For the duration of the research Rebecca Collins is artist-in-residence at the Institute for Theoretical Physics (UAM-CSIC) at the Autonomous University in Madrid. To probe the parametres of uncertainty Rebecca engages in a daily practice of attending to the rhythms, atmospheres, and affects in circulation within the Institute for Theoretical Physics.
She has a blackboard, a lunchbox, a hot water bottle, a chair, desk, chalk, and her own transport to ensure she can be there every day.
She is searching for clues, levers, wormholes.
Practices within the Institute include reading aloud outreach posters, attending research talks, seminars, chatting to physicists at coffee breaks, hanging out in the computer cluster area (to feel the wind of universe simulation cooling fans in her hair) and occupying a seat as a (weakly interacting) member of the dark matter research group.
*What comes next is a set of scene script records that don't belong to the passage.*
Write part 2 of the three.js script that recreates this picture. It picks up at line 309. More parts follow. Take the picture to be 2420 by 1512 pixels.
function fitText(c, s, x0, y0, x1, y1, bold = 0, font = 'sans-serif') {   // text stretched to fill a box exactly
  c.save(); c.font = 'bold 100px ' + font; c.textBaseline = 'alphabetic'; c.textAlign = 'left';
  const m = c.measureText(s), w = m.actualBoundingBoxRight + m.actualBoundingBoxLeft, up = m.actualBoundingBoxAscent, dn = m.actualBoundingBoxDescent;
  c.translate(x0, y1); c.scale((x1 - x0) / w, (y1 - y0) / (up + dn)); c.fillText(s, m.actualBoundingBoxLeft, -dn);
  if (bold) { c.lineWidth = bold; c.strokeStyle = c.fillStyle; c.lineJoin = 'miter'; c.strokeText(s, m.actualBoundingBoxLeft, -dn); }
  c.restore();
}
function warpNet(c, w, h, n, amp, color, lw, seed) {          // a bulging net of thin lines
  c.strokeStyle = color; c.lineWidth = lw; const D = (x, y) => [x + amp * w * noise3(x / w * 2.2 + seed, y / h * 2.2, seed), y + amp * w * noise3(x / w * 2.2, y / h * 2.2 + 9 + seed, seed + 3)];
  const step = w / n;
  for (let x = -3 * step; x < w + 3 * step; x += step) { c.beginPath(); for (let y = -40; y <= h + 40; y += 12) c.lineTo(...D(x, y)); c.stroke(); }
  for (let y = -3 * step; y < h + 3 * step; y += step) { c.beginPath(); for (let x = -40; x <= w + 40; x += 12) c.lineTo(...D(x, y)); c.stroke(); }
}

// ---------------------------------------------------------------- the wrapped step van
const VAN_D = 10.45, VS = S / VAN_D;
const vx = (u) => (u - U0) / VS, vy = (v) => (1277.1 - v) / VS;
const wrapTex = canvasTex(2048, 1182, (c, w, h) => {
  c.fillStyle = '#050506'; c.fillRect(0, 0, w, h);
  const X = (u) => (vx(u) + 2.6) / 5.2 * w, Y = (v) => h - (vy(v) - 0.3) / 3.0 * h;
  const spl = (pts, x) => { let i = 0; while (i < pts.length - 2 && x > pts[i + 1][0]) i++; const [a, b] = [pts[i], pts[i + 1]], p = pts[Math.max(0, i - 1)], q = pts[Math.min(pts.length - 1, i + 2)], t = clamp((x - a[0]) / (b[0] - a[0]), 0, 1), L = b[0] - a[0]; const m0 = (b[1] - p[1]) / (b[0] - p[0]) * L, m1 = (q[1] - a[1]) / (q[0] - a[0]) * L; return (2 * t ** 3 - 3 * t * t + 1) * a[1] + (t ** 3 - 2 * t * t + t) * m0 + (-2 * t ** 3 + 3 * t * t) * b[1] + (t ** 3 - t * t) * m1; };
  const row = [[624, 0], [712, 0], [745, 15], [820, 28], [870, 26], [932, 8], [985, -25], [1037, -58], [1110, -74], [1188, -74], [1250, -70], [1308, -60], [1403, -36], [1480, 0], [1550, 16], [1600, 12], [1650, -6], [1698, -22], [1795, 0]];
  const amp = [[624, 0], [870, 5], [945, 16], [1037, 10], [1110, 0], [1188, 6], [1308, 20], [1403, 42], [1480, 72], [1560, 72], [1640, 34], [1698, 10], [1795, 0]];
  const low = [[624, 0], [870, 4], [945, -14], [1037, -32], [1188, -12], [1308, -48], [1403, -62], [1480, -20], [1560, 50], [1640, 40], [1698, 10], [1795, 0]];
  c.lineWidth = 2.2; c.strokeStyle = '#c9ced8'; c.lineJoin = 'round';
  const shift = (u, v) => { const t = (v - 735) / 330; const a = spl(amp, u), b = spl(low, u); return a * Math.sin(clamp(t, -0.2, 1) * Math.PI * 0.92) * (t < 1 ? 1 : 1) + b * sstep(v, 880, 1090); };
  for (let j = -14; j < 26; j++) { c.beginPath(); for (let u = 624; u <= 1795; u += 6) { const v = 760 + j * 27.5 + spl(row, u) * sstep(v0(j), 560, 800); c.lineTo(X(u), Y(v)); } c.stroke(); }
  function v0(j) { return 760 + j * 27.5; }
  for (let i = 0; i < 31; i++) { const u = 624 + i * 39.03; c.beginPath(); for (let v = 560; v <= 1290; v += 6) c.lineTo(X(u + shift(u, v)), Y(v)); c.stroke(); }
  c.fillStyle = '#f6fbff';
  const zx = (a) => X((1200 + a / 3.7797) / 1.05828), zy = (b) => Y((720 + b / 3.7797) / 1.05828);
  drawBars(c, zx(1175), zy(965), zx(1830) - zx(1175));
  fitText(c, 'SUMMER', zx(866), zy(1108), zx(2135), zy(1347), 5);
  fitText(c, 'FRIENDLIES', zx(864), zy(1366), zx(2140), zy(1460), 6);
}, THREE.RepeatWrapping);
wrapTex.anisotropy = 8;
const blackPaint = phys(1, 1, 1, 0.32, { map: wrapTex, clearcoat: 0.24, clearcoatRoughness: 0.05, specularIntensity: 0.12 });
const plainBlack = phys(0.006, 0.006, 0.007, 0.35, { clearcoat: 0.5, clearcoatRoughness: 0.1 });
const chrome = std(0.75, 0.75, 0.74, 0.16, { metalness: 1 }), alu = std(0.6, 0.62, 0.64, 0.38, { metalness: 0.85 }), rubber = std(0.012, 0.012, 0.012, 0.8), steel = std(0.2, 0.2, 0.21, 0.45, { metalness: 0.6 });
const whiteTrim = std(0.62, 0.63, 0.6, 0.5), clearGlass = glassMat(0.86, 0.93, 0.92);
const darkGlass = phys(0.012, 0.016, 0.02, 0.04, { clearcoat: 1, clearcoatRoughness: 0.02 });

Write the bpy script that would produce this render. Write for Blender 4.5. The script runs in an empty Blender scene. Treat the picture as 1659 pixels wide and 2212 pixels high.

Rebecca undertakes field research at laboratories where physical science experiments use sound technology for dark matter detection. To date she has visited the Acoustic Investigations in Astrophysics group based at the Polytechnical University of Valencia and the Underground Laboratory at Canfranc. She is committed to making situated accounts of her visits as a means to offer new angles on abstract and otherwise intangible research processes.
A series of interdisciplinary seminars foster uncertain encounters creating a community of displaced thinkers who are keen to linger in the knowledge gaps and imaginative leaps that occur when artistic sensibilities meet science.
The project has brought together artists, scientists, media & communication specialists, mathematicians, engineers, fluxus scholars, musicologists, sociologists, CEOs, ethnographers, human geographer, musicians, art historians, curators, film makers, and anyone curious enough to suspend disciplinary constraints.
After each seminar and as part of ongoing momentum following the ‘Practices for Collective Uncertainty’ workshop held in July 2022 rumours have it that an ‘uncertain family’ of sorts is forming.
P4UU is partnered with laboratories and experts within Spain dedicated to searching for dark matter, theories of the quantum world and the holographic universe. Centres for advanced creative practice and artistic research within Europe and Scotland further complement the research methodologies that P4UU is engaged with.
Institute of Theoretical Physics
The Institute of Theoretical Physics (IFT) UAM-CSIC (a joint research centre belonging to the National Research Council (CSIC) and the Autonomous University of Madrid (UAM) is the host institution for P4UU. It is the ideal location as it has a world-leading team of researchers dedicated to the detection of dark matter amongst other areas of study within physics. Members of the IFT are actively engaged in international experiments and in developing new theories to understand the parametres within which this elusive particle exists.
AZALA
AZALA is a centre for advanced artistic practice and cultural creation in Lasierra, a small town in Álava close to Vitoria in the Basque Country. It is a two-pronged project that combines cultural investigation and rural accommodation. It is a space for group stays that require time and space in contact with nature, the sky, the air, the land, the forest … AZALA means skin in Basque, a permeable membrane that allows the body to stay intact while communicating with the environment. AZALA also means surface in Basque, which refers to the extension of a territory.
Subterranean Laboratory Canfranc (LSC)
A series of experimental halls 800m deep beneath Mount Tobazo in the Spanish Pyrenees. Rock filters provide a buffer to assist in cultivating cosmic silence to enable the study of unlikely events, most often in experiments to detect dark matter. Dark matter describes 85% of the mass of the Universe however we are yet to know what this consists of.